3) Keith Green, whose songs resonated with my soul more than anyone's. I can still hear him pounding on that piano and singing "There is a Redeemer." (Thank you oh my Father, for giving us Your Son, And leaving Your Spirit, till the work on Earth is done.) I remember where I was in 1982, at our church office, where I was a pastor, when I heard that his plane had crashed. Keith was 28 years old, the same age as Nanci and I were. I loved his passion for Christ, and I still listen to his music on my iPod.
4) Francis Schaeffer, intellectual and Christ-lover, who responded with a wonderful hand written letter to me after I wrote to him as a college student, telling him how God had shaped me through his books. I loved them all, but my all-time favorite was He Is There and He Is Not Silent. Schaeffer awakened me to the importance of the prolife issue.
5) C. S. Lewis, who not only wrote books that have touched me to the core, but in a spirit of humility and kindness answered letters from those who had nothing to offer him. He gave away the majority of his royalties to the needy. Nanci and I have been to Oxford three times, visiting Lewis's college, chapel, rooms, his house the Kilns, his favorite pubs. We stayed in the hotel where he met Joy Davidman in the dining room, as depicted in the movie Shadowlands, where he was played by Anthony Hopkins. We walked the path, Addison's Walk, where he was helped to come to faith in a conversation with two friends, one of them J. R. R. Tolkien. He died the same day as John F. Kennedy, when I was in third grade, and I didn't know of him until I picked up The Problem of Pain as a new Christian in 1969. Reading Lewis, his fiction or nonfiction, is to me always reading an old friend. In my books, I cite Lewis far more than anyone else besides Scripture. He's even a character in my novel Dominion.

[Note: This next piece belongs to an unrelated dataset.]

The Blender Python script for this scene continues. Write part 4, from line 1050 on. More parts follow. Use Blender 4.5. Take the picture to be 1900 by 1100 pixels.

6) Joni Eareckson Tada, who is one well known Christian whose life resonates with Christ's joy and depth and honesty and compassion. Through adversity God has made a diamond out of her. We've made an appointment to run together in a meadow on the New Earth. I'm sure she'll have to slow down to let me catch her. Nanci and I love Joni. We have great memories of an evening spent with her and Ken in their home.
7) John Perkins, tortured and humiliated in a Mississippi jailhouse, for the crime of being black, who rose above the hatred to become the Voice of Calvary. I have never seen greater love coming out of a man. Except for the grace of Jesus, there is no explanation for such a life.
I first met John when we spoke at a conference together in Minnesota in 1987. I talked with him last summer at the booksellers convention in Orlando. When researching my novel Dominion, I walked with him through Jackson, Mississippi. I was with him when he bought a hat in one of their ministry thrift stores for a quarter. They wanted to give it to him, since he founded the whole ministry, but he insisted on paying.
John was my spiritual inspiration for the character Obadiah Abernathy in Dominion. My sports inspiration for the same character was Buck O'Neil of baseball's old Negro Leagues.
They have a daily newspaper at the booksellers convention, and one day it had this picture of me talking with John. So I asked for a copy of it. Brings tears to my eyes. What a guy. It's an honor to know him.
Well, these are some of the many people whose writings and lives have shaped mine, and to whom I will repeatedly say "Thank you" in the ages to come (always thanking Christ, the Source of all joys, for them). What a pleasure to know I will live forever with the Lord I worship and the people, His servants, I admire.
Likely many of those I will come to admire most, and ask to sit next to at dinner, are ones whose stories I don't even know yet. I can't wait to meet them!